There is ample evidence that an unabated growth in material consumption is likely to pass the earth system’s source and sink capacities. In the face of limited resources, distributional questions increasingly gain importance. Material flow analysis allows establishing evidence on who consumes how many resources and on present resource use dynamics. But same as with climate justice, it wouldn’t be just to neglect the historic dimension of material consumption. Hence, at the core of our contribution we address the different developments of material consumption for world regions from WW II up to 2010. During this phase, the fossil fuel based industrialization triggered unprecedented growth in material consumption mainly in the wealthy world regions of Europe, Australia, Northern America and partly in the countries of the former Soviet Union.

Recent data show that the highly industrialized economies have stabilized their metabolic rates (albeit on a very high level). Emerging economies such as China or Brazil are rapidly converging towards an industrial pattern of material use, and material use in some of the least developed regions start to grow since 2000. One major goal in policies for these economies is decoupling of material consumption from economic growth. Apart from that, population growth in these countries is discussed as another problem linked to increasing pressure on the environment. However, broadening the focus to earlier time phases shows a clearly different picture.

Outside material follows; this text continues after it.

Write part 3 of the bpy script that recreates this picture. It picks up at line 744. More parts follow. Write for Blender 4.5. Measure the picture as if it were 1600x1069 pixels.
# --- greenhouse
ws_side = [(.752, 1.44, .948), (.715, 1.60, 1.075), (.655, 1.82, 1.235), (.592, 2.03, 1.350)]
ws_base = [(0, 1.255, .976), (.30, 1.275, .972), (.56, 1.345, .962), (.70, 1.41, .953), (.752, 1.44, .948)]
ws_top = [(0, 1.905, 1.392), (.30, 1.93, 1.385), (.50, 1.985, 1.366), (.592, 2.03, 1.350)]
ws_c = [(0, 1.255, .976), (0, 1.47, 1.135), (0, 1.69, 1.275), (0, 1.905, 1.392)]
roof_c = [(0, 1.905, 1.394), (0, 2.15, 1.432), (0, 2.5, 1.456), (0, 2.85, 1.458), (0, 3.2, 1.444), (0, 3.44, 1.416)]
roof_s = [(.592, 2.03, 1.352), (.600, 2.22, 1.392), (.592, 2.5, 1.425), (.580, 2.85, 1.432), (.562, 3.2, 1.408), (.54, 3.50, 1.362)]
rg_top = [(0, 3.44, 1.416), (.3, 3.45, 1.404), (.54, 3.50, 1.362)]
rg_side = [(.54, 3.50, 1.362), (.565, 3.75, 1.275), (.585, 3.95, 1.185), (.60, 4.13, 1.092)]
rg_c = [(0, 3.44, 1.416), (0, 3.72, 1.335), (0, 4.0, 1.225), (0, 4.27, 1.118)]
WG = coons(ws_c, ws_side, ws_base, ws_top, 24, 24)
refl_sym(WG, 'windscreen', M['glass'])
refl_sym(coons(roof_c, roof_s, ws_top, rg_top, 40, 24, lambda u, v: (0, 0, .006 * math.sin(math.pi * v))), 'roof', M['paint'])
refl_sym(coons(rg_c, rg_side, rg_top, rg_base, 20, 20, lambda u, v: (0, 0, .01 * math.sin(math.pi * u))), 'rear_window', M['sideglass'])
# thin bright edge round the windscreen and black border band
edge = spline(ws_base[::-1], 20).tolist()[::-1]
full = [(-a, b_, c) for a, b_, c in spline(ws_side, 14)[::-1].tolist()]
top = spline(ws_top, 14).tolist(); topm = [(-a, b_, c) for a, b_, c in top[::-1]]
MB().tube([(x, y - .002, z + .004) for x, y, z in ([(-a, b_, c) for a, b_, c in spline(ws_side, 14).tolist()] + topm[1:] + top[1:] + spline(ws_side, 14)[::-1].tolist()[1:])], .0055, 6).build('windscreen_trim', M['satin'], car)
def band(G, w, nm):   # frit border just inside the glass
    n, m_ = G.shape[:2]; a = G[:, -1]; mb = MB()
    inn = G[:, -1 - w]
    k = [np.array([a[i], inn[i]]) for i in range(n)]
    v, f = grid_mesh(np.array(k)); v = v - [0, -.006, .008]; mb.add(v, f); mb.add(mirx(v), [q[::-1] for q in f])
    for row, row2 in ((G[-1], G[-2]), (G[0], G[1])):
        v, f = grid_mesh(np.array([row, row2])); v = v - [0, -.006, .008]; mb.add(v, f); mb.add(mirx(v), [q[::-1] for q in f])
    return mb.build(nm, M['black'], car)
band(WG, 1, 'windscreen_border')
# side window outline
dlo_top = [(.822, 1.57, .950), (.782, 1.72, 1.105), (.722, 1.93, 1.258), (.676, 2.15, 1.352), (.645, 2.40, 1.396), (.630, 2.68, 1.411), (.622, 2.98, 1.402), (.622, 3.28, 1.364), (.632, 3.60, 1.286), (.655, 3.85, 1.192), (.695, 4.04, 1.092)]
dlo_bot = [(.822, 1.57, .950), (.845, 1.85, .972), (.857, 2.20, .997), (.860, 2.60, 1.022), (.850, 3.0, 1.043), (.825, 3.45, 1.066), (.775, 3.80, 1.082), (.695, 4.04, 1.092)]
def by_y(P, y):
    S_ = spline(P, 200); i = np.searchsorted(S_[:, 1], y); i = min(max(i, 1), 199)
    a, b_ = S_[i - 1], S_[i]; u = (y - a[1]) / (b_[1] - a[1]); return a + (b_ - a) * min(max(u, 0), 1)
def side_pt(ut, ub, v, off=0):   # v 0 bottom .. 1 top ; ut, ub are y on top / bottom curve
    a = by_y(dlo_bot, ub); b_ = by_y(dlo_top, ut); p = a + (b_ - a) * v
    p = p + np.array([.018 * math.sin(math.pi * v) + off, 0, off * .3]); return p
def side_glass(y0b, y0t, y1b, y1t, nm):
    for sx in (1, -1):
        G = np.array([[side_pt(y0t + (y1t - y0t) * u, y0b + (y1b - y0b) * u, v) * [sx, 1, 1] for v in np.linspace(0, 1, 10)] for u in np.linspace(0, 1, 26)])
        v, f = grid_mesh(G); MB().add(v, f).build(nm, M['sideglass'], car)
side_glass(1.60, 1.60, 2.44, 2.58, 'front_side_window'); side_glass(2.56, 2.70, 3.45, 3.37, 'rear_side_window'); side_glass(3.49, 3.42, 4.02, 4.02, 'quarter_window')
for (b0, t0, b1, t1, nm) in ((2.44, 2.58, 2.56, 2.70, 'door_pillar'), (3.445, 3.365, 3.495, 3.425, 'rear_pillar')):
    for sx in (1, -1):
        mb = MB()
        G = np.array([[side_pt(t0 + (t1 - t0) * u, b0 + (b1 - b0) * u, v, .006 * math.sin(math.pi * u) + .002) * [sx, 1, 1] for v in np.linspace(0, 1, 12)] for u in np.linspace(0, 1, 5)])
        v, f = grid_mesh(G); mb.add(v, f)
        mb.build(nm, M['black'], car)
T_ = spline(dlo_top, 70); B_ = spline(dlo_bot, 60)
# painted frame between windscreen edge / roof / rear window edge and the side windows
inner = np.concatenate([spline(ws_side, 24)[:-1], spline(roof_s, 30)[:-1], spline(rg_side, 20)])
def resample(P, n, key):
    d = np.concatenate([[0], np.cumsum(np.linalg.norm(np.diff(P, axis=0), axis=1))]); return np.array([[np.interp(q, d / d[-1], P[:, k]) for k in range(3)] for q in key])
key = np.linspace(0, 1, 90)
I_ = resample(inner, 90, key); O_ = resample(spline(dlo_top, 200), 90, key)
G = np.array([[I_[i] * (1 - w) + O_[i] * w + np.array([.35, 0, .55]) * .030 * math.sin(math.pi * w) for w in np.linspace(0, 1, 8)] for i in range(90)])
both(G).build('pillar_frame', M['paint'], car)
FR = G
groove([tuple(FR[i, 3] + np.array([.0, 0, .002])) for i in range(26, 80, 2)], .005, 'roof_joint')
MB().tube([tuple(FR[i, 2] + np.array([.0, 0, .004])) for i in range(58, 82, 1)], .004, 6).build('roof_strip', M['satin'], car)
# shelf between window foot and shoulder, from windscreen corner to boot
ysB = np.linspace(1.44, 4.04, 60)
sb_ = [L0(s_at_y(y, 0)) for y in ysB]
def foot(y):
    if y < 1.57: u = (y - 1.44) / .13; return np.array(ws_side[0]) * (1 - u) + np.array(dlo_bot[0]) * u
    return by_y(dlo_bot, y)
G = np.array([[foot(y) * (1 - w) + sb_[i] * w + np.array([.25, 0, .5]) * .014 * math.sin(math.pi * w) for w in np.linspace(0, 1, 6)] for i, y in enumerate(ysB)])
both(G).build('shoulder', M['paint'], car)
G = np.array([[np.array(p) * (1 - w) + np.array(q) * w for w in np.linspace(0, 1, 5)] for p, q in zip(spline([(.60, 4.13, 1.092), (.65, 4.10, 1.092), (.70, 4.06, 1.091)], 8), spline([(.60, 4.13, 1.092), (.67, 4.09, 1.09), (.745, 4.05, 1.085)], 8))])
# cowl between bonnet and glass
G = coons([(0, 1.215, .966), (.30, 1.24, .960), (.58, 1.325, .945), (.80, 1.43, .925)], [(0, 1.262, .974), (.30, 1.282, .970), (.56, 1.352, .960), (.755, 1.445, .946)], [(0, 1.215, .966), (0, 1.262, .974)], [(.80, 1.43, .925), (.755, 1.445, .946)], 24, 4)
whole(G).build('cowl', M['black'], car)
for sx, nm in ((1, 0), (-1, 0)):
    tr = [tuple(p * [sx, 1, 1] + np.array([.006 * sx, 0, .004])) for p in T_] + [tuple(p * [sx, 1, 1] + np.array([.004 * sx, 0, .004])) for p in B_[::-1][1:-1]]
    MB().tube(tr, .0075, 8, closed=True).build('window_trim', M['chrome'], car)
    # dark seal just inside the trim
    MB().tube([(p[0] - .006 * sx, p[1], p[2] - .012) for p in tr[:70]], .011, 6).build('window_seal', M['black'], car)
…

By this visualization, we address the accumulated material wealth in world regions, and to what extent this wealth has been built up upon own resources, respectively by imports from other world regions. This reveals world regions of material intensive lifestyles or resource poverty in its dynamic development over the last decades. The results is displayed on global maps displaying cumulated consumption and trade flows in absolute terms as well as average annual per capita consumption. The latter analysis highlights regions with material intensive lifestyles, where an average life between 1950 and 2010 consumed more than 400 tons of matter. This analysis shows that it is not the rapidly growing giants who are the primary targets for dematerialization, but those economies that have already excessively consumed materials over the last decades.